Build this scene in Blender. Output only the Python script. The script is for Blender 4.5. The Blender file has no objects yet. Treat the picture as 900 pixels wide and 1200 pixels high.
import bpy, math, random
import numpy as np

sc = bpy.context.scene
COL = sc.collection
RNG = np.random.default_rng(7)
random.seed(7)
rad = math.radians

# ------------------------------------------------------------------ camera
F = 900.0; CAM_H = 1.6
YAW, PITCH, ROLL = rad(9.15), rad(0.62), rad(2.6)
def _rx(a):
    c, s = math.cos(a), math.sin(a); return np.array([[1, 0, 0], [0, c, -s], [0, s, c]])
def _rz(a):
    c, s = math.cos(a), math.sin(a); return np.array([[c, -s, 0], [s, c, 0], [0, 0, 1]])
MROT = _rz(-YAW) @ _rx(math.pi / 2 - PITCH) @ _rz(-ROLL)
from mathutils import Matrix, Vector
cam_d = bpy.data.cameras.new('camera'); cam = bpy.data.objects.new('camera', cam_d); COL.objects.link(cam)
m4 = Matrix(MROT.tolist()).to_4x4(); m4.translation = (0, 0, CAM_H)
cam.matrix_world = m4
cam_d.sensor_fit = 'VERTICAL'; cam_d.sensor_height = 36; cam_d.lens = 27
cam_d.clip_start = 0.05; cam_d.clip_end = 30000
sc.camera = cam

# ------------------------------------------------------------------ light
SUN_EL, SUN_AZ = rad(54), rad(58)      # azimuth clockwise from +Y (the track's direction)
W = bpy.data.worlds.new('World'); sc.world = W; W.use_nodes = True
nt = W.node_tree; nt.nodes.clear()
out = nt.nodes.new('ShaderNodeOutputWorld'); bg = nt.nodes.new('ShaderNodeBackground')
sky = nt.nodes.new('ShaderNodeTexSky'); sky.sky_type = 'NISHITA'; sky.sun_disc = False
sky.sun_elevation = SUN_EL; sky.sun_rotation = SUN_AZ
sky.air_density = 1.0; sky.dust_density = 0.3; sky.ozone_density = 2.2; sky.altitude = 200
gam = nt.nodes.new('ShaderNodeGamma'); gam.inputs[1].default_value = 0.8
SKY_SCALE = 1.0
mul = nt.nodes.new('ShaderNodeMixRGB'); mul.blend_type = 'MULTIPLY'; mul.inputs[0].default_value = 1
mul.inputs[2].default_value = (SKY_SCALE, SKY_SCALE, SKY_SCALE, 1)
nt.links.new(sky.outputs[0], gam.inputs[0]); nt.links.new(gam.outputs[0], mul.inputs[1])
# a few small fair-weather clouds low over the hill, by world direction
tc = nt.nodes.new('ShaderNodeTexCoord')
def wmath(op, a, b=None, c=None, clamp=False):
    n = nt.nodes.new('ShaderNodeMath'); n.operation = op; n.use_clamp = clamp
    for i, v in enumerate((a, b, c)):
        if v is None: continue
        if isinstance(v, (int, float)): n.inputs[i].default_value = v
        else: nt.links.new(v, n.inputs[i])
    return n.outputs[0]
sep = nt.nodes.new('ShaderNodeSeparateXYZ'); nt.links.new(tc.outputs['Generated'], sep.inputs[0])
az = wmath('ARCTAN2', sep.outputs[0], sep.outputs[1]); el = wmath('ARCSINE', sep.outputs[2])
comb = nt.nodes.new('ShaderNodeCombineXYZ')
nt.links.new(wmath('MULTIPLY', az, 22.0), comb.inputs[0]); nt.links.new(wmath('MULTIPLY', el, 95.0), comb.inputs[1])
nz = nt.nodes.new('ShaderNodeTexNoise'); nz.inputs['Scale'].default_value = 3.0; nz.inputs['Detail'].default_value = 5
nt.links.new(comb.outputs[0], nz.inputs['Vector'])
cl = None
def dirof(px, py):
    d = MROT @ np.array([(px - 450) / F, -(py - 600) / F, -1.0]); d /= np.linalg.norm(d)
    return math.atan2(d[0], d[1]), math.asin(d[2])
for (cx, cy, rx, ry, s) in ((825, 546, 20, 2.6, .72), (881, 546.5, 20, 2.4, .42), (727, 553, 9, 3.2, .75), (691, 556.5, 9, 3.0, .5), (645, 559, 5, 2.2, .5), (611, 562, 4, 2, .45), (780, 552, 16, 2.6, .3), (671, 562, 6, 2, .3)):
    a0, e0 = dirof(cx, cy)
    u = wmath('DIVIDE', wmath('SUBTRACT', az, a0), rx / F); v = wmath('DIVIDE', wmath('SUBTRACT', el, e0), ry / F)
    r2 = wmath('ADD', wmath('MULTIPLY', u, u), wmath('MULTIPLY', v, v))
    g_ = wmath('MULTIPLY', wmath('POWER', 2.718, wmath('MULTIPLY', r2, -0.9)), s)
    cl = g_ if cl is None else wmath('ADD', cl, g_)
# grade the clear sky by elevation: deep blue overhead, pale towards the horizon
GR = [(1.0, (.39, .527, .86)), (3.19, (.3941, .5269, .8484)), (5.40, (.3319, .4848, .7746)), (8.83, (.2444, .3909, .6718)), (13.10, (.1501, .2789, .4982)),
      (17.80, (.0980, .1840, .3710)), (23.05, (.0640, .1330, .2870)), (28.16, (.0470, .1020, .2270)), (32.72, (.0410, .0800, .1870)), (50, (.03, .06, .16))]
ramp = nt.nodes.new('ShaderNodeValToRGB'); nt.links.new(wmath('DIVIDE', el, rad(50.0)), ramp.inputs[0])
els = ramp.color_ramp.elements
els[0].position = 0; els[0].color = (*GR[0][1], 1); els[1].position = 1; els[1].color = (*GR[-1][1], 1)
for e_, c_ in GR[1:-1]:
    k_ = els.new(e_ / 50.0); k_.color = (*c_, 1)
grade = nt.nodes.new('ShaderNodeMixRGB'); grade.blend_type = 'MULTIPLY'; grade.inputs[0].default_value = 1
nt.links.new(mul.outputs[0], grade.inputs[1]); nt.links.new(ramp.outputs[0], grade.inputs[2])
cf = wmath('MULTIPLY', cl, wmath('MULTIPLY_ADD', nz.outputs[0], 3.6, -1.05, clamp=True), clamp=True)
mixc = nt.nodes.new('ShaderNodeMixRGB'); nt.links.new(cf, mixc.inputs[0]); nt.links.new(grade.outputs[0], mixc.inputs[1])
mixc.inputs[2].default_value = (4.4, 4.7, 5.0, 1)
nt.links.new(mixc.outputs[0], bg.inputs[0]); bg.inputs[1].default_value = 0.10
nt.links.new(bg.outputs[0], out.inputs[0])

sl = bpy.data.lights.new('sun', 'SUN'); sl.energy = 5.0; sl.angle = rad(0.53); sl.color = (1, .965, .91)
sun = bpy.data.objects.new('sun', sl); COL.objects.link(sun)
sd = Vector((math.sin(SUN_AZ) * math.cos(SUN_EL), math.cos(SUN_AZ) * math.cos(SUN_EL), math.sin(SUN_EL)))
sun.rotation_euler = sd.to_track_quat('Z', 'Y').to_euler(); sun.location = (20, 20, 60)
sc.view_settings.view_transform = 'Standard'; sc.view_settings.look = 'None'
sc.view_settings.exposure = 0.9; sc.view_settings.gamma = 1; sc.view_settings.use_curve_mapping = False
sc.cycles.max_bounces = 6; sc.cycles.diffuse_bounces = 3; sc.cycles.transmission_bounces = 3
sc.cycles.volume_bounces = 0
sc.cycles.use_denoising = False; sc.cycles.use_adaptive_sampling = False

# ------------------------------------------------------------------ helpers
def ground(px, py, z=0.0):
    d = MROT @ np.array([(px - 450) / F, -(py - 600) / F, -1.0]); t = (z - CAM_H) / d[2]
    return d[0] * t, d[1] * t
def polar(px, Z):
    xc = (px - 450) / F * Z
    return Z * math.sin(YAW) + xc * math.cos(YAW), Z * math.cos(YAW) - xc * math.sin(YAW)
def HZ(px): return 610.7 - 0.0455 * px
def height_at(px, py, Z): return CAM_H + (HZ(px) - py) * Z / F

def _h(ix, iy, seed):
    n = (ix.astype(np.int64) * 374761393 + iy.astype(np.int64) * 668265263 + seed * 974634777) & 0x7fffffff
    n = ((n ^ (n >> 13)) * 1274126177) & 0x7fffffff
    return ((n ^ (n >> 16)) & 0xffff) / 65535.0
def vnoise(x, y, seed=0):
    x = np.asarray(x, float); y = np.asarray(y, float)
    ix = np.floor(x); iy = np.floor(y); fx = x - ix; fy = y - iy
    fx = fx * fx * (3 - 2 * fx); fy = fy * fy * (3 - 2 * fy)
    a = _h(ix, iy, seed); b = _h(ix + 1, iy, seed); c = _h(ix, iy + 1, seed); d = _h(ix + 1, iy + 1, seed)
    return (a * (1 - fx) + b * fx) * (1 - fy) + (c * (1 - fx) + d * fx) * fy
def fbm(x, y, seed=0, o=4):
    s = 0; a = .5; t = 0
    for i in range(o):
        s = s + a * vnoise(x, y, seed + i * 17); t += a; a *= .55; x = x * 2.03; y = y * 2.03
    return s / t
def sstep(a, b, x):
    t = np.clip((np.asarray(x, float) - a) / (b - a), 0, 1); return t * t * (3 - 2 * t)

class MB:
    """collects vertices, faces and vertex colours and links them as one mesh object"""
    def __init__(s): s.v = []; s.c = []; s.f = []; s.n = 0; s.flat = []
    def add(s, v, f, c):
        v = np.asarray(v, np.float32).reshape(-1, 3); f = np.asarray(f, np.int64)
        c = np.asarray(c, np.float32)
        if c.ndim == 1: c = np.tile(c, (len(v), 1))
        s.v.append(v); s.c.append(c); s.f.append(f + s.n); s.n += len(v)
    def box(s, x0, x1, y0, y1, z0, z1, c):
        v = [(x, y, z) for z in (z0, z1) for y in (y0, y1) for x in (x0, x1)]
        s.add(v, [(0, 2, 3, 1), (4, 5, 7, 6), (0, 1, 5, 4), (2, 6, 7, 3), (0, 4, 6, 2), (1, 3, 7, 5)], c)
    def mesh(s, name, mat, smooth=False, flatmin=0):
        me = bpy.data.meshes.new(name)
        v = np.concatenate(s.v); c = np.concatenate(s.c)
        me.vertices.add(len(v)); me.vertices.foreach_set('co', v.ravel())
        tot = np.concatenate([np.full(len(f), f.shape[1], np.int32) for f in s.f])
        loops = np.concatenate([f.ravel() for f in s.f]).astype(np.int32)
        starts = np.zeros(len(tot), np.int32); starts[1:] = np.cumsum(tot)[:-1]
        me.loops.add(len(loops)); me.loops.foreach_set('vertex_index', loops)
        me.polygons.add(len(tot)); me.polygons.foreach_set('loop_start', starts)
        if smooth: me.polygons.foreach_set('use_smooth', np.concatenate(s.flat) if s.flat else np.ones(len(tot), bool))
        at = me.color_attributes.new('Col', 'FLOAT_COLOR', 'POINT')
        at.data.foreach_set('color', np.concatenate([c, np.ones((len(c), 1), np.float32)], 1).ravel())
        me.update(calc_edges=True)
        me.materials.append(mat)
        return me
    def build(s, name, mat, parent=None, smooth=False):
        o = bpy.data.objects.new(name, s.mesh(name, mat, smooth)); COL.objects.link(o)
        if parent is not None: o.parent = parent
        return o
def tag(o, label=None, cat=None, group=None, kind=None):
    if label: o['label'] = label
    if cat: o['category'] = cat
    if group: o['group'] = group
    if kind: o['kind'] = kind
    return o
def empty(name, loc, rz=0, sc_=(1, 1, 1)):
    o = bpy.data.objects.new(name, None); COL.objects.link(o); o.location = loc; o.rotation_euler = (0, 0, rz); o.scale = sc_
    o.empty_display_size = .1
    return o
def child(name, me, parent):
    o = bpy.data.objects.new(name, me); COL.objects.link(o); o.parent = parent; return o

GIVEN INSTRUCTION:
Output exactly the leading lines of the data, up to and including the line marked by "import numpy as np".

SOLUTION TO THE EXERCISE:
Build this scene in Blender. Output only the Python script. The script is for Blender 4.5. The Blender file has no objects yet. Treat the picture as 900 pixels wide and 1200 pixels high.
import bpy, math, random
import numpy as np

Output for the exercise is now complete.